В результате «Скит» начал капитулировать, почувствовав себя в тупике. От «Скита» отошла Головина, а за нею в сторону «парижа» стали эволюционировать и другие: напр., Мансветов, Е. Гессен.

Однако не один только «Скит» пытался поднять «футуристическую» традицию. В зарубежьи есть еще одна замечательная попытка в этом роде. Я говорю о «Тяжелых птицах» Виктора Мамченко, обратившегося к первоисточнику русского формизма - Хлебникову. Не берусь утверждать, не было ли тут и чужих, напр., сюрреалистических влияний, но нас сейчас интересуют лишь отечественные предшественники поэта[757].

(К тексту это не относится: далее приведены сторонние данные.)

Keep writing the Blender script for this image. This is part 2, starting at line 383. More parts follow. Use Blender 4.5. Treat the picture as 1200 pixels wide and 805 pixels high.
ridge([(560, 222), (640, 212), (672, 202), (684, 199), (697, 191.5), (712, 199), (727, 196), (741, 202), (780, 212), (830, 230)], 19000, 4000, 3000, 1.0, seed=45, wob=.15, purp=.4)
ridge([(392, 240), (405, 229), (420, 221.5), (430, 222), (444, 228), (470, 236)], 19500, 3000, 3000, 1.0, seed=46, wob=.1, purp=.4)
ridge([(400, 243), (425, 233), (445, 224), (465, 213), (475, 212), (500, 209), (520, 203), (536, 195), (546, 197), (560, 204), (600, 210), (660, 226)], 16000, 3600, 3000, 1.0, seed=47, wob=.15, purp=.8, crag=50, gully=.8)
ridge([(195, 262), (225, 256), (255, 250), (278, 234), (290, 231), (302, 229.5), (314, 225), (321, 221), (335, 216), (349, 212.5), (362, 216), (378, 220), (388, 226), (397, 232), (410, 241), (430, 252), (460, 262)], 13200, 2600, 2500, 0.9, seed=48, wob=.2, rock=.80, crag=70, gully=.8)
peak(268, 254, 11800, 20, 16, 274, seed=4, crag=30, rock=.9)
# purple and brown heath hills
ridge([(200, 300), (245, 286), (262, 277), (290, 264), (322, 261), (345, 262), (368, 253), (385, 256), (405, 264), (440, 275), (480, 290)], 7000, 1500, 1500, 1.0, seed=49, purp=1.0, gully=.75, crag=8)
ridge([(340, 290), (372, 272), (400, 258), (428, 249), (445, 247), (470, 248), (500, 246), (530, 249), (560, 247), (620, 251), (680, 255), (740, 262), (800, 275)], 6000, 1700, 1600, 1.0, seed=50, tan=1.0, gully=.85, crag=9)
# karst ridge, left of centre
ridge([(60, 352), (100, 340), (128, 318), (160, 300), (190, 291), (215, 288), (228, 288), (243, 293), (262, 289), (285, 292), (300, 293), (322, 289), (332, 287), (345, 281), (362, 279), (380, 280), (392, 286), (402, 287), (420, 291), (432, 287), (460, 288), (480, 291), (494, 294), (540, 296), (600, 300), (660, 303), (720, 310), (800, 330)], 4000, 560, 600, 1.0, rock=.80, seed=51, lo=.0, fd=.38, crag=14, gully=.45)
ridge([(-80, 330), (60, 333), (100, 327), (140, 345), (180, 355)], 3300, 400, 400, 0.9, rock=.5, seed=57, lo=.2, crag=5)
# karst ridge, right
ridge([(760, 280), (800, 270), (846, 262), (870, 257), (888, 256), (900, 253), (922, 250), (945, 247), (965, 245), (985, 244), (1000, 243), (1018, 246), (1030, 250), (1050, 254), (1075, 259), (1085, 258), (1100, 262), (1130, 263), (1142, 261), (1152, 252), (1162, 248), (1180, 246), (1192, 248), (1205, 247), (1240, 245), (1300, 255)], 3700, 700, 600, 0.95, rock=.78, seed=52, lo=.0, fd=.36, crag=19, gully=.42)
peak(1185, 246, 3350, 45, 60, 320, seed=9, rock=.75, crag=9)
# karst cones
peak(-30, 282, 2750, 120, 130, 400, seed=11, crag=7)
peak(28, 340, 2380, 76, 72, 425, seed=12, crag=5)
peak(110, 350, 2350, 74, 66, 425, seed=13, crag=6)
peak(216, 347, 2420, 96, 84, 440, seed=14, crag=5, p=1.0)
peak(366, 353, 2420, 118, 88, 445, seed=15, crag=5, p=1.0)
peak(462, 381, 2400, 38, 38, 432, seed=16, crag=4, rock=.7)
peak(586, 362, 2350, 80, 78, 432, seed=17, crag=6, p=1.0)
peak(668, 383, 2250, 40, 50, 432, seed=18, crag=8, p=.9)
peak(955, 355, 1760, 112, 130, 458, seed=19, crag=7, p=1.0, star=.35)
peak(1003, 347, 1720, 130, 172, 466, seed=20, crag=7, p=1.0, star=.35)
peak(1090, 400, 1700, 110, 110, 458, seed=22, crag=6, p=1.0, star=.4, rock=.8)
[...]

Кто-то уже как будто намекал на футуристическое происхождение Мамченко. Называли даже имя Маяковского, который тут был, конечно, упомянут лишь как символ. От Маяковского прямой путь к Опоязу и к Пастернаку, т.е. к чистому литературному приему. Хлебников же куда сложнее и неуловимее[758][759].

Родственность Музы Мамченко с хлебниковской поэзией начинается с чисто внешних признаков. Как еще никто до сих пор не заметил, что Мамченко (единственный в эмиграции) пишет «синтетическим размером», изобретенным Хлебниковым. Применение в одной пьесе разных размеров знали еще романтики. Кажется, искуснее других приемом этим пользовался Катенин, у которого каждая новая часть стихотворения писана новым размером. Но это еще не «синтетический размер». Особенность последнего заключается в крайне быстрой и легкой смене размеров, так что в одной строфе могут быть срифмованы строки не только разностопные, но и иностопные, и при этом без всякой системы. Так в «Трущобе» Хлебникова (где превращению во льва оленя соответствует метаморфоза размера) амфибрахический четырехстопный паузник соединен в одной строфе с 4-х и 3-х стопными ямбами:


Но вдруг у него показалась грива (4 аф)

И острый львиный коготь (3я)

И беззаботно и игриво (4я)

Он показал искусство трогать (4я).


Искуснейшей беспорядочности размера соответствует и беспорядочность рифмы, которая поддерживается всё время неустановив­шейся.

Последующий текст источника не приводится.